Il problema però rimane: dare una prospettiva di crescita. E qui bisognerebbe in realtà riformare proprio all’Eccellenza. L’ideale sarebbe probabilmente portarla a 8 squadre, legando in maniera diretta e numericamente equilibrata questi otto club alle due celtiche creando un libero scambio di giocatori: chi non gioca in Pro12 e/o in Heineken Cup va a giocare in  Eccellenza. Alcuni giocatori potrebbero venire “liberati” – in entrambe le direzioni – già a inizio settimana, consentendo loro di potersi allenare più a lungo con la squadra che gioca il campionato nazionale o quello celtico.
Non credo sia una cosa difficilissima da fare, basta averne la volontà politica, e i benefici sarebbero evidenti, creando una base più allargata di giocatori abituati a giocare a certi livelli. Tra l’altro la cosa funzionerebbe anche con l’Eccellenza a dieci squadre: “leghiamo” cinque squadre a Benetton Treviso, altre cinque alle Zebre e i ko in Challenge Cup con il tempo cominceranno a diminuire sia i termini numerici che qualitativi.

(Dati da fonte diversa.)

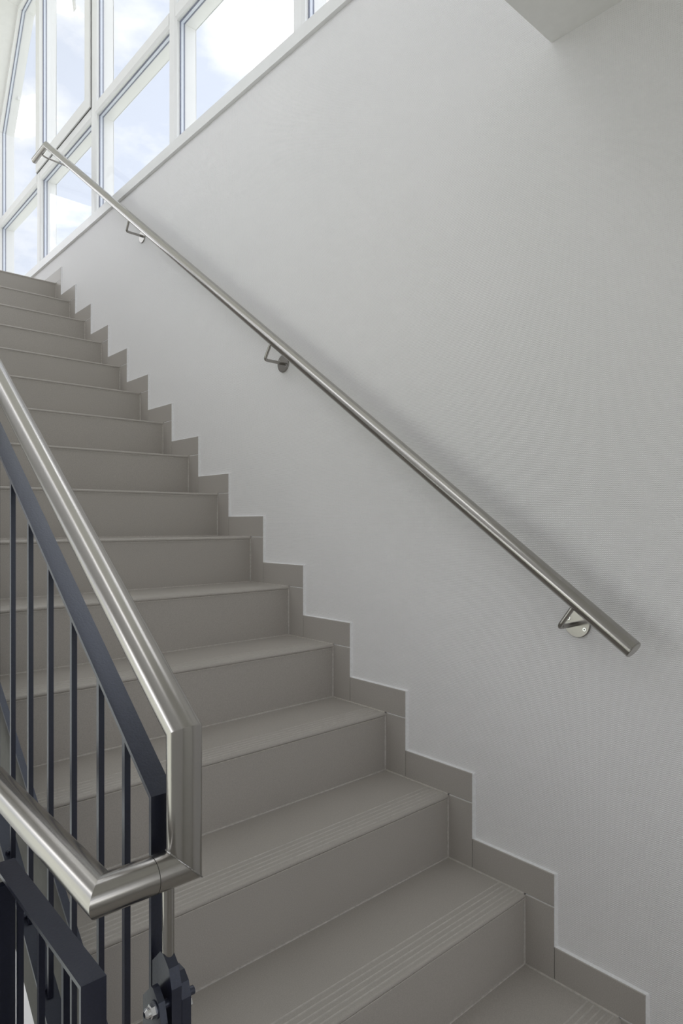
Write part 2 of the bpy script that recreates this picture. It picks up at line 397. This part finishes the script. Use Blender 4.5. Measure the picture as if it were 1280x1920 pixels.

Senza dimenticare però un aspetto fondamentale senza il quale non si potrebbero raggiungere risultati duraturi, e cioè che la cosa andrebbe accompagnata alla formazione di tecnici e preparatori atletici: un lavoro oscuro che darebbe il suo frutto nel medio-lungo periodo ma che tirerebbe fuori il rugby italiano dal sostanziale immobilismo attuale.